How long would it take for an upright rigid body to fall to the ground?

To complete the other answers, here's the Lagrangian of the system. Using polar coordinates centred at the base of the rod,

$$\mathcal{L}=T-V$$

$$\mathcal{L}=\frac{1}{2}I\dot{\theta^2}-\frac{1}{2}mgh\cos{\theta}$$

Using the known value for $I$, $\frac{mh^2}{3}$,

$$\mathcal{L}=\frac{1}{6}mh^2\dot{\theta^2}-\frac{1}{2}mgh\cos{\theta}$$

Using Euler-Lagrange, gives us the equation of motion:

$$\frac{d}{dt}\frac{\partial\mathcal{L}}{\partial\dot{\theta}}=\frac{\partial\mathcal{L}}{\partial\theta}$$

$$\frac{d}{dt}(\frac{1}{3}mh^2\dot{\theta})=\frac{1}{2}mgh\sin{\theta}$$

$$\ddot{\theta}=\frac{3}{2}\frac{g}{h}\sin{\theta}$$


The answer depends on the initial conditions (initial angle, and initial angular velocity). If it starts vertical, then without an initial angular velocity it would take forever to fall.

Also note that as the rotational speed inceases, the bar might lift up from the pivot point due to the centifigual forces. Also once friction is overcome the contact is going to slip. So there are three domains for the solution.

  1. Contact is fixed, forces need to be calculated
  2. Contact is sliding, vertical force needs to be calculated
  3. No longer in contact, no forces applied (other than gravity).
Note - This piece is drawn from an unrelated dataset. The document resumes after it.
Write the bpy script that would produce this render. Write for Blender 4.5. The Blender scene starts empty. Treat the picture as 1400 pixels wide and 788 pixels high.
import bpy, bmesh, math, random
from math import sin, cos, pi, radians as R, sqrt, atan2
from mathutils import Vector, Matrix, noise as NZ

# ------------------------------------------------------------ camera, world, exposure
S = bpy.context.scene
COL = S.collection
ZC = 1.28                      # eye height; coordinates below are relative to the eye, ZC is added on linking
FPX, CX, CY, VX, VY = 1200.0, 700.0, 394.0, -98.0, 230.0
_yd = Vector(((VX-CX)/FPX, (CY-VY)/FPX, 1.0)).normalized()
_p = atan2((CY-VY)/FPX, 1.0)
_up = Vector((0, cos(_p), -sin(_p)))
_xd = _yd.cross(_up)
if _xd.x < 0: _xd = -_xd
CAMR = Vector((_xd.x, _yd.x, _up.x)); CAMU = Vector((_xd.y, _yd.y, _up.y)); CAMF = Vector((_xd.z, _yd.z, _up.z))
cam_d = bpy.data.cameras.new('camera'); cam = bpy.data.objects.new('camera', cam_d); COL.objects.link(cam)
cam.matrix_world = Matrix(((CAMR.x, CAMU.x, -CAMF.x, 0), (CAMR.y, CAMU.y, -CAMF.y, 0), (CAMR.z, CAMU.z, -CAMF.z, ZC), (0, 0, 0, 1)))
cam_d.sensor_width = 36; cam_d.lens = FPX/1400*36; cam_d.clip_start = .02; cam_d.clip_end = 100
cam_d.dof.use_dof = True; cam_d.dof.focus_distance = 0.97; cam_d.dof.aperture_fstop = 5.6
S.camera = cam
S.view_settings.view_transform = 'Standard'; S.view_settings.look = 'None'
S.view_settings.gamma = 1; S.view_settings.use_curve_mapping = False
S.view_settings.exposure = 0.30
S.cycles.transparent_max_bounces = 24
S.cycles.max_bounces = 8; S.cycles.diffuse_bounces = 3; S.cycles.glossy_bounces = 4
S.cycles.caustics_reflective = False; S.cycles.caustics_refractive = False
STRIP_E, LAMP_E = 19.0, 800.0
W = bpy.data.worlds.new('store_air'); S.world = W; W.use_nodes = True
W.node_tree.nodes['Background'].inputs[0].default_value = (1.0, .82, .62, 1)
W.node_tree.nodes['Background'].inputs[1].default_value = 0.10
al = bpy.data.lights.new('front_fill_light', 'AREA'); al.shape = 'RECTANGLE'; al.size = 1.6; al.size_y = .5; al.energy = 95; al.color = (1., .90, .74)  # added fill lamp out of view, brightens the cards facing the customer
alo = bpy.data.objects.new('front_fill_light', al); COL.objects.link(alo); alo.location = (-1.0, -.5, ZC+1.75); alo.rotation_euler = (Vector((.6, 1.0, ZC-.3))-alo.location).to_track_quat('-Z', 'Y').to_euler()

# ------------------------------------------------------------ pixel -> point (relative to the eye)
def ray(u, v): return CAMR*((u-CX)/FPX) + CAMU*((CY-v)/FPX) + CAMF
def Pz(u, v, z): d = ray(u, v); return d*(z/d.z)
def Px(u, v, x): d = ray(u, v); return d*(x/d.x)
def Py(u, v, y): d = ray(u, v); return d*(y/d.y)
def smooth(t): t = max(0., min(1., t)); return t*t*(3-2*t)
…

You can try to work out the solutions from the following equations:


Equations Of Motion

$$ F=m\ddot{x} $$ $$ N=m(\ddot{y}+g) $$ $$ \frac{H}{2}\left(F\,\cos\theta+N\,\sin\theta\right)=I_{G}\ddot{\theta} $$

where: $F$ frictional (horiz.) force, $N$ normal contact force, $m$ mass of bar, ($\ddot{x}$, $\ddot{y}$) acceleration of center of gravity, $H$ the total height of the bar, $\theta$ angle of bar from vertical (+=CCW), $I_G$ mass moment of inertia of the bar at the c.g.


Velocity of contact point $$ vx_{A}=\dot{x}+\frac{H}{2}\left(\dot{\theta}\cos\theta\right) $$ $$ vy_{A}=\dot{y}+\frac{H}{2}\left(\dot{\theta}\sin\theta\right) $$


Acceleration of contact point $$ ax_{A}=\ddot{x}+\frac{H}{2}\left(\ddot{\theta}\cos\theta-\dot{\theta}^{2}\sin\theta\right) $$

$$ ay_{A}=\ddot{y}+\frac{H}{2}\left(\ddot{\theta}\sin\theta+\dot{\theta}^{2}\cos\theta\right) $$


Friction contdition $$ F\leq\mu N $$

You will find the equation of motion for case 1 being

$$\ddot{\theta}=\frac{g\sin\theta-\frac{H}{2}\dot{\theta}\cos2\theta}{\frac{I_{G}}{mH/2}+\frac{H}{2}\sin2\theta}$$

Finding the condition where you slip into case 2 and then case 3 involves monitoring the forces $F$ and $N$ and checking when $F>\mu N$ and when $N<0$.


A falling tree is basically an inverted pendulum.

The period of a pendulum of length $h$ for small oscillations is $2\pi \sqrt{h/g}$, with $g$ the acceleration due to gravity, about $10\ m/s$. For an inverted pendulum near the top of its arc, there is no period, but the quantity $\sqrt{h/g}$ does represent a characteristic time scale for this system. The tree will take a few of these characteristic times to fall. $h$ for a tree is an "effective height", and depends on the mass distribution of the tree. If all the mass is at the top, $h$ is the height of the tree. If the tree is uniform, $h$ is $2/3$ the true height.

For a tree with $h = 40\ m$, the characteristic time is $2\ s$. For small angles, the angle the tree makes with the vertical will be multiplied by $e$ in this time. Let's start the tree at $1^{\circ}$ so that it needs to multiply its angle by $90$ to fall. $\ln(90) = 4.5$ so the tree takes about $9\ s$ to fall.

This is mathematically an underestimate because the characteristic time increases slightly as the tree falls, but not too much. Give it a nice round $10\ s$ and you get something that matches the first YouTube video I found.